Şeyhülislam Ebussuud Efendi

Müfessir, Devlet Adamı, Hukukçu

Doğum
30 Aralık, 1491
Ölüm
Burç
Diğer İsimler
Mehmet Ebussuud El-İmadî, Ebussuut Efendi, Müftülenâm, Şeyhülislâm, Sultanü’l- Müfessirîn, Hâtimetü’l-Müfessirin, Muallim-i Sani, Allâme-i Kül, Hoca Çeleb...

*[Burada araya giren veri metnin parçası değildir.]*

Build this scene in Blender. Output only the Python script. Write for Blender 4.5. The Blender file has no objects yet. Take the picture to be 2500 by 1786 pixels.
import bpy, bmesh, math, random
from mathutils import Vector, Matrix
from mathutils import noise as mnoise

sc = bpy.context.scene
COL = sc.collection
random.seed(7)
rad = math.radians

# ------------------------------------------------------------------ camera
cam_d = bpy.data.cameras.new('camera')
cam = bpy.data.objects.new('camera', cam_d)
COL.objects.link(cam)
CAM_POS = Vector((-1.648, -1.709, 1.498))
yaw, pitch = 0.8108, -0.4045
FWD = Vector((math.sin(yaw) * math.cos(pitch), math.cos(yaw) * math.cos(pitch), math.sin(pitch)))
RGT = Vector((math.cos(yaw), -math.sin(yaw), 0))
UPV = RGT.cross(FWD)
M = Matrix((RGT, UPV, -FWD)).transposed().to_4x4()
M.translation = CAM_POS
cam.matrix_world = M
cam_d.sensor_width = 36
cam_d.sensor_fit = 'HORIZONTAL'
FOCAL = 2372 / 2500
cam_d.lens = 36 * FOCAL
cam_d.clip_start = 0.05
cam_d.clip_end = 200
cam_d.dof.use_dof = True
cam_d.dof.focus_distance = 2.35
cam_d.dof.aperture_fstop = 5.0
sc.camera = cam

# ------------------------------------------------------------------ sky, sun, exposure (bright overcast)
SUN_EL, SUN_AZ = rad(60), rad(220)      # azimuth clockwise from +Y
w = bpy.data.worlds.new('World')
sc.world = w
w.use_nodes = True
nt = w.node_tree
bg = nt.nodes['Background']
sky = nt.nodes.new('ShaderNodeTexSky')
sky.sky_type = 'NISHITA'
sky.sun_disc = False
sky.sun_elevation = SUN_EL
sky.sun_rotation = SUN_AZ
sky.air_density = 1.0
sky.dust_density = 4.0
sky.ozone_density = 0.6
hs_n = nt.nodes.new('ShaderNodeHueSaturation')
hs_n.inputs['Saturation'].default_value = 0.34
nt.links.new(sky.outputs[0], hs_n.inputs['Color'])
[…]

Hukukçu, müfessir, devlet adamı (D. 30 Aralık 1491, İskilip / Çorum – Ö. 1574, İstanbul). Tam adı Mehmet Ebussuud El- İmadî’dir. “El-İmadî” diye anılması, ailesinin Musul civarındaki İmadiyye’den gelmiş olması nedeniyledir. Ünlü Halvetî Şeyhi İskilipli Muhyiddin Mehmet Yavsî’nin oğlu, anne tarafından da Ali Kuşçu’nun torunlarındandır. “Müftülenâm”, “Şeyhülislâm”, “Sultanü’l- Müfessirîn”, “Hâtimetü’l-Müfessirin”, “Muallim-i Sani”, “Allâme-i Kül”, “Hoca Çelebi”, “Ebû Hanife-i Sani” unvanlarıyla da bilinirdi. “Ebussuûd” sözcüğü, onun adı gibi görünmekteyse de, tefsirinin mukaddimesinde (girişinde) kendisinden Ebussuûd Muhammed olarak söz edildiği dikkate alınırsa, adının Muhammed, Ebussuûd’un da bir künye ya da lakap olduğu anlaşılır.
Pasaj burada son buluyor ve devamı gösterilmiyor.